We get only random news blips from the media about these wars. Some say the bothersome war blips are telling us that “Americans are wearying of the wars” and that Obama is losing credibility on this issue.

Solemn celebrations are in order if these fleeting info bits are true. Of course, they are not.

Did this news come through to you last month?

Costs of the two wars: $1 trillion and counting ($60 billion added to the total just last week) and, more devastating, 1,000 brave Americans have now died in the nearly nine-year-old war in Afghanistan.

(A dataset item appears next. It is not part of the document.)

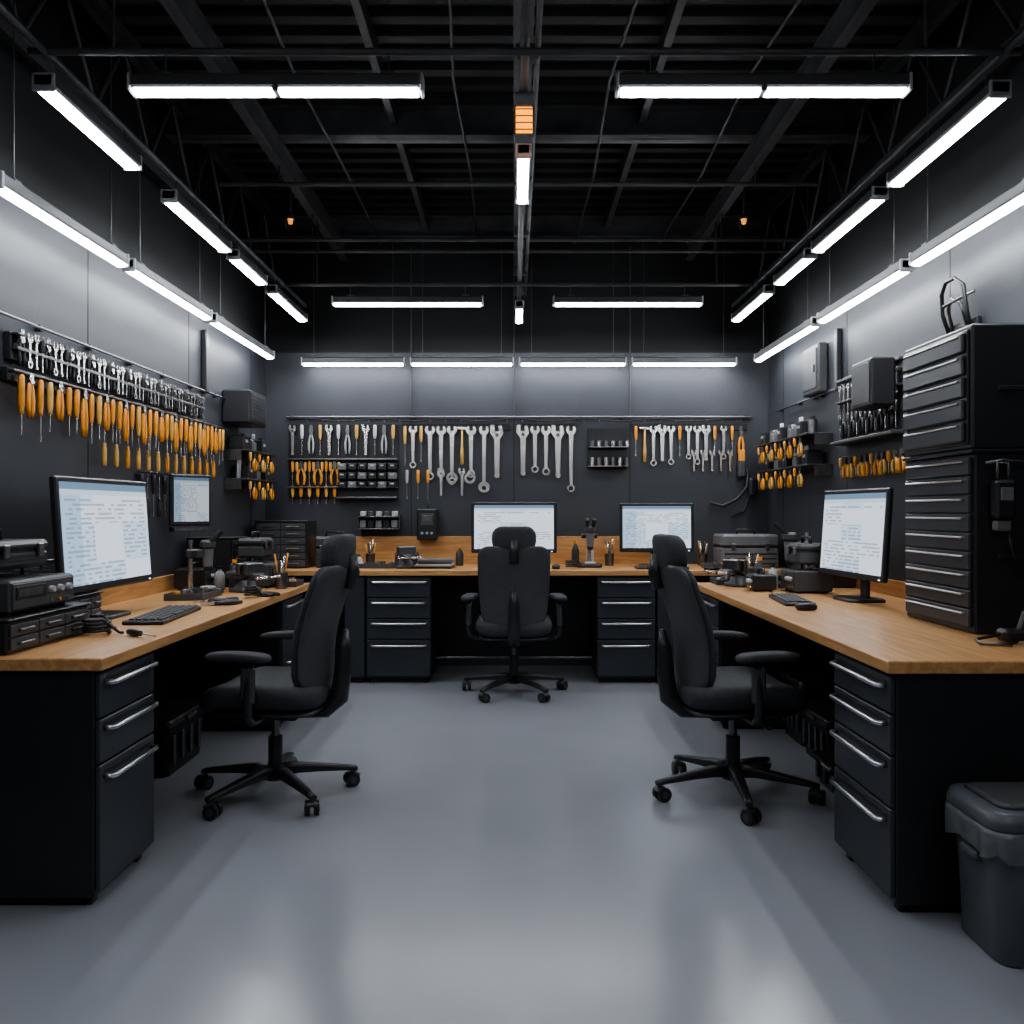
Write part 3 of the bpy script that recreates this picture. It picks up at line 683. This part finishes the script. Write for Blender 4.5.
def vise(loc,rz):
    b=MB(); b.loft([[(x,y,z) for x,y in rr(.16*k,.14*k,.03,3)] for z,k in ((0,1),(.02,1),(.03,.7),(.07,.6))],'blackg'); b.bb(-.06,.06,-.02,.11,.07,.12,'blackg',.01); b.bb(-.07,.07,-.02,.01,.10,.17,'chromed',.006); b.bb(-.07,.07,-.08,-.05,.10,.17,'chromed',.006)
    b.bb(-.04,.04,-.12,-.05,.07,.11,'blackg',.008); b.cyl((0,-.19,.09),(0,0,.09),.012,'chrome'); b.cyl((-.08,-.18,.09),(.08,-.18,.09),.006,'chrome')
    for s in (-1,1): b.cyl((s*.08,-.18,.09),(s*.092,-.18,.09),.010,'chrome')
    b.finish('bench_vise',loc,rz)
def pencup(loc,seed=0):
    rnd=random.Random(seed); b=MB(); b.cyl((0,0,0),(0,0,.1),.035,'chromed',r2=.04,seg=16)
    for k in range(7):
        a=k*.9; b.tube([(.015*math.cos(a),.015*math.sin(a),.05),(.04*math.cos(a),.04*math.sin(a),.17+.05*rnd.random())],.005,('orange','black','chrome','blackg')[k%4],6)
    b.finish('pen_cup',loc)
def bottle(loc,m='lgrey',h=.16):
    b=MB(); pr=[(.0,.028),(.005,.032),(.6*h,.032),(.75*h,.022),(.82*h,.012),(.9*h,.012)]
    b.loft([[(r*math.cos(2*pi*k/16),r*math.sin(2*pi*k/16),z) for k in range(16)] for z,r in pr],m); b.cyl((0,0,.88*h),(0,0,h),.015,'orange' if m=='blackg' else 'black')
    b.finish('spray_bottle',loc)
def coil(loc,R=.07,m='black'):
    b=MB(); pts=[]
    for i in range(50): a=i*.5; pts.append((R*(1+.06*math.sin(i))*math.cos(a),R*math.sin(a),.008+.0011*i))
    pts+=[(R*1.6,R*.6,.008),(R*2.1,R*.2,.008)]
    b.tube(pts,.006,m,6); b.finish('cable_coil',loc)
def tray(w,d,loc,rz,seed=0):
    rnd=random.Random(seed); b=MB(); b.bb(-w/2,w/2,-d/2,d/2,0,.006,'blackg')
    for s in (-1,1): b.bb(s*w/2-.004,s*w/2+.004,-d/2,d/2,0,.035,'blackg',.001); b.bb(-w/2,w/2,s*d/2-.004,s*d/2+.004,0,.035,'blackg',.001)
    for k in range(9):
        x=rnd.uniform(-w/2+.03,w/2-.03); y=rnd.uniform(-d/2+.03,d/2-.03)
        if k%3==0: b.cyl((x,y,.006),(x,y,.05),.013,'chrome',seg=10)
        elif k%3==1: b.box((x,y,.025),(.04,.03,.035),('grey','orange','lgrey')[k//3],.004,rot('Z',rnd.uniform(0,90)))
        else: b.cyl((x-.03,y,.015),(x+.03,y+.01,.015),.008,'chromed',seg=8)
    b.finish('parts_tray',loc,rz)
def handtool(kind,loc,a):
    b=MB(); b.T=Matrix.Rotation(a,4,'Z')@Matrix.Rotation(-pi/2,4,'X')
    if kind=='wrench': wrench(b,0,0,.2,y=-.006); n='wrench'
    elif kind=='pliers': pliers(b,0,0,.2,'black','chrome',y=-.013); n='pliers'
    else: screwdriver(b,0,0,.2,'black',y=-.014); n='screwdriver'
    b.finish(n,loc)
LW=pi/2; RW=-pi/2; T=.82
organizer(.54,.34,.11,2,3,(-1.84,3.10,T),LW,'drawer_unit'); instrument('bench_power_supply',.42,.30,.12,(-1.85,3.11,T+.118),LW,2); toolbox(.36,.24,.10,(-1.90,3.11,T+.27),LW,'blackg')
organizer(.30,.24,.12,2,3,(-1.92,3.60,T),LW); instrument('bench_power_supply',.24,.20,.11,(-1.94,3.60,T+.128),LW,3)
coil((-1.60,3.30,T),.045); coil((-1.66,3.44,T),.03); handtool('screwdriver',(-1.48,3.30,T),.9)
handtool('pliers',(-1.56,4.28,T),2.2); handtool('wrench',(-1.55,4.62,T),.6); handtool('screwdriver',(-1.45,4.52,T),-.8); handtool('pliers',(-1.48,4.85,T),1.0); handtool('wrench',(-1.66,4.44,T),1.9)
tray(.3,.2,(-1.75,4.70,T),LW,3); coil((-1.44,4.72,T),.035)
microscope((-1.80,4.98,T),LW+.4,.85); vise((-1.58,5.06,T),LW-.5); instrument('soldering_station',.20,.18,.13,(-1.93,5.20,T),LW,1)
instrument('bench_power_supply',.30,.25,.15,(-1.62,5.42,T),LW,4)
organizer(.30,.28,.30,6,2,(-1.90,5.50,T),LW)
bottle((-1.78,5.2,T),'lgrey',.14); pencup((-1.42,5.25,T),2); bottle((-1.69,5.20,T),'blackg',.18); tray(.2,.12,(-1.42,5.45,T),LW,21); toolbox(.22,.16,.12,(-1.63,5.42,T+.185),LW,'blackg')
b=MB(); b.box((0,0,0),(.27,.03,.31),'black',.008); b.uvquad([(-.115,-.0165,-.13),(.115,-.0165,-.13),(.115,-.0165,.135),(-.115,-.0165,.135)],'scr3')
b.cyl((0,.01,0),(0,.06,0),.02,'blackg'); b.box((0,.02,-.175),(.22,.06,.03),'chromed',.005); b.tube([(0,.05,0),(-.04,.12,.0),(-.11,.135,0)],.014,'chromed',8)
b.finish('mounted_display',(-1.95,5.18,1.36),math.radians(52))
organizer(.40,.34,.36,6,2,(-1.80,6.80,.85),0,'drawer_unit'); toolbox(.26,.24,.24,(-1.42,6.82,.85),0,'blackg')
b=MB()
for k,(w,m) in enumerate(((.30,'black'),(.28,'lgrey'),(.26,'blackg'),(.27,'grey'))): b.box((.005*k,0,.009+.018*k),(w,.2,.016),m,.002,rot('Z',k*4-6))
b.finish('notebook_stack',(-.62,6.68,.85))
tray(.34,.16,(-1.05,6.70,.85),0,5); tray(.22,.15,(-.62,6.93,.85),0,6); pencup((-1.16,6.95,.85),4)
bottle((-.44,6.95,.85),'blackg'); bottle((.62,7.03,.85),'lgrey',.18); microscope((.60,6.80,.85),0,.9); pencup((.77,6.95,.85),9); bottle((.50,7.0,.85),'blackg',.2)
instrument('soldering_station',.18,.16,.11,(-.86,6.92,.85),0,4); vise((-.84,6.66,.85),.3)
coil((.45,6.66,.85),.05); tray(.2,.14,(1.57,6.68,.85),0,11)
toolbox(.44,.30,.26,(1.83,6.80,.85),0,'grey')
pencup((1.53,6.98,.85),3); bottle((-1.22,6.75,.85),'lgrey',.1)
handtool('pliers',(1.6,6.5,.85),-1.0)
b=MB(); b.bb(-.17,.17,-.14,0,0,.012,'chromed',.002); b.bb(-.17,.17,-.14,0,.10,.11,'chromed',.002)
for k in range(5): b.box((-.13+k*.065,-.07,.045),(.05,.09,.065),'black' if k%2 else 'grey',.005); b.box((-.13+k*.065,-.07,.13),(.045,.07,.04),'blackg' if k%2 else 'lgrey',.005)
for s in (-1,1): b.bb(s*.17-.004,s*.17+.004,-.1,0,0,.12,'chromed')
b.finish('small_parts_shelf',(Xb(380),YB-.002,1.14))
microscope((1.74,5.33,T),RW-.3,.95); vise((1.42,5.42,T),RW+.5)
organizer(.34,.24,.26,4,2,(1.98,5.45,T),RW); instrument('bench_power_supply',.26,.22,.13,(1.72,5.06,T),RW,4)
instrument('soldering_station',.16,.14,.10,(1.47,5.12,T),RW,1) ; bottle((1.58,5.25,T),'lgrey',.15); bottle((1.52,5.32,T),'blackg',.19); pencup((1.55,5.6,T),12); tray(.2,.12,(1.36,5.6,T),RW,22)
toolbox(.20,.16,.12,(1.72,5.06,T+.165),RW,'blackg')
coil((1.95,4.06,T),.055)
tray(.30,.18,(2.0,3.08,T),RW,16); handtool('pliers',(1.78,3.02,T),1.8); handtool('wrench',(1.9,2.9,T),-1.2)
b=MB(); b.box((0,0,.03),(.10,.07,.045),'black',.012); b.cyl((.02,0,.04),(.05,.01,.11),.012,'blackg'); b.cyl((.05,.01,.11),(.09,0,.12),.016,'grey'); b.tube([(-.05,0,.03),(-.12,.03,.01),(-.15,-.06,.008),(-.06,-.1,.008)],.006,'chromed',6)
b.finish('clamp_lamp',(1.80,3.10,T))
def crate(loc,rz,w=.4,d=.3,h=.26):
    b=MB(); b.loft([[(x,y,z) for x,y in rr(w*k,d*k,.03,3)] for z,k in ((0,.9),(h*.85,1),(h*.86,1.05),(h,1.05))],'black')
    for k in range(4): b.bb(-w*.4+k*w*.22,-w*.4+k*w*.22+.03,-d/2-.004,-d/2+.01,h*.2,h*.7,'blackg',.002)
    b.box((0,-d/2-.012,h*.9),(.12,.02,.02),'chromed',.004); b.finish('storage_crate',loc,rz)
crate((1.70,4.45,0),RW); crate((-1.84,4.4,0),LW,.5,.35,.28); crate((1.60,3.95,0),RW,.45,.3,.13); crate((1.72,4.88,0),RW,.36,.3,.36)
# ---------------------------------------------------------------- camera, world
cam=bpy.data.cameras.new('camera'); cam.lens=36*860/1024; cam.sensor_width=36; cam.shift_x=-2/1024; cam.shift_y=-2/1024; cam.clip_start=.05
co=bpy.data.objects.new('camera',cam); sc.collection.objects.link(co); co.location=(0,0,1.3); co.rotation_euler=(pi/2,0,0); sc.camera=co
w=bpy.data.worlds.new('world'); sc.world=w; w.use_nodes=True; w.node_tree.nodes['Background'].inputs[0].default_value=(.02,.022,.026,1)
try:
    sc.view_settings.view_transform='AgX'; sc.view_settings.look='AgX - Medium High Contrast'
except Exception as e: print(e)
sc.view_settings.exposure=.55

These two markers, menacing and dark monuments, were reached with barely a nod from the press. The public’s response? We choose to nod off, turn the page, grab for the remote, go shopping.

Faced with two wars of unending duration and astronomical costs in dollars, human life and physical and mental wreckage, what do we get from politicians, the press and the public? A muffled, static-filled silence. Our elected officials rubber stamped Bush’s arrogant folly and Obama’s sleep walking centrism takes us along the same bloody path to nowhere.

Our leaders think and act on what appears from every angle to be the people’s wishes — more guns and more sad glory at future Memorial Day remembrances.